Analysis and comparison of SPI and SPEI indices in meteorological drought assessment ) Case study: West of Iran(

Background and Objectives: Drought is a recurring climatic phenomenon triggered by a moisture deficit due to below-normal precipitation, with extensive economic, social, and environmental consequences, ranking it among the most significant natural hazards. Accurate drought assessment is crucial for water resource planning and management. Among various drought indices, the Standardized Precipitation Index (SPI), relying solely on precipitation data, and the Standardized Precipitation Evapotranspiration Index (SPEI), which incorporates both precipitation and temperature (evapotranspiration), are widely used. This research aims to compare the performance and patterns of drought occurrence based on these two indices across different time scales in western Iran, a relatively high-precipitation and crucial region of the country.
Materials and Methods: This study was conducted in western Iran, encompassing the provinces of Ilam, Lorestan, Kurdistan, Kermanshah, and Hamadan. Monthly minimum and maximum temperature and precipitation data from 32 synoptic stations over a 30-year period (1988-2017) were utilized. After data quality control and reconstruction, potential evapotranspiration (PET) was calculated using the Hargreaves-Samani method. The SPI and SPEI were computed for 1-, 6-, and 12-month time scales for the entire 30-year period and two 15-year sub-periods (1988-2002 and 2003-2017). SPI calculation was performed using SPI_SL_6 software, fitting a gamma distribution to the precipitation data. For SPEI calculation, the difference between precipitation and PET (D = P - PET) was used, and a generalized logistic distribution was fitted to the D values. The spatial distribution of the results was mapped using a Geographic Information System (GIS), and the correlation between the two indices was analyzed using SPSS software.
Results: The findings indicated that during the 30-year period, the region experienced widespread drought in seven years (1990, 1995, 1996, 1998, 2007, 2010, 2017). Based on SPI, four years (1994, 2000, 2009, 2015) had widespread wet periods, whereas SPEI identified six years (1992, 1993, 1994, 2009, 2013, 2015). The SPEI index revealed longer and more severe drought periods compared to SPI at most stations, underscoring the significant role of temperature and evapotranspiration. On a monthly scale, during the 2003-2017 period, SPEI identified five months (January, September, October, November, December) with widespread drought, while SPI detected only two months (October and December). Correlation analysis confirmed a significant relationship between the two indices. The highest correlation coefficient at the annual scale was for the 2003-2017 period (0.938), and at the monthly scale, it belonged to February (0.945) and January (0.908) during the 1988-2002 period. The lowest correlations were observed in November and October.

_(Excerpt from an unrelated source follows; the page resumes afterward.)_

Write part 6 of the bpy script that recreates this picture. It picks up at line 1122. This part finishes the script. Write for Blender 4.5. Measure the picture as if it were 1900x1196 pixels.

Conclusion: In general, the SPEI index, by concurrently considering precipitation and temperature, demonstrates greater sensitivity to drought, particularly under warming conditions, and identifies longer and more severe dry periods. However, the strong correlation between the two indices at longer time scales (6-month and 12-month) justifies the use of the simpler SPI index in regions lacking reliable temperature data. Given climate change and the increasing temperature trend, employing the SPEI index for drought monitoring and assessment in western Iran and similar regions will yield more realistic results.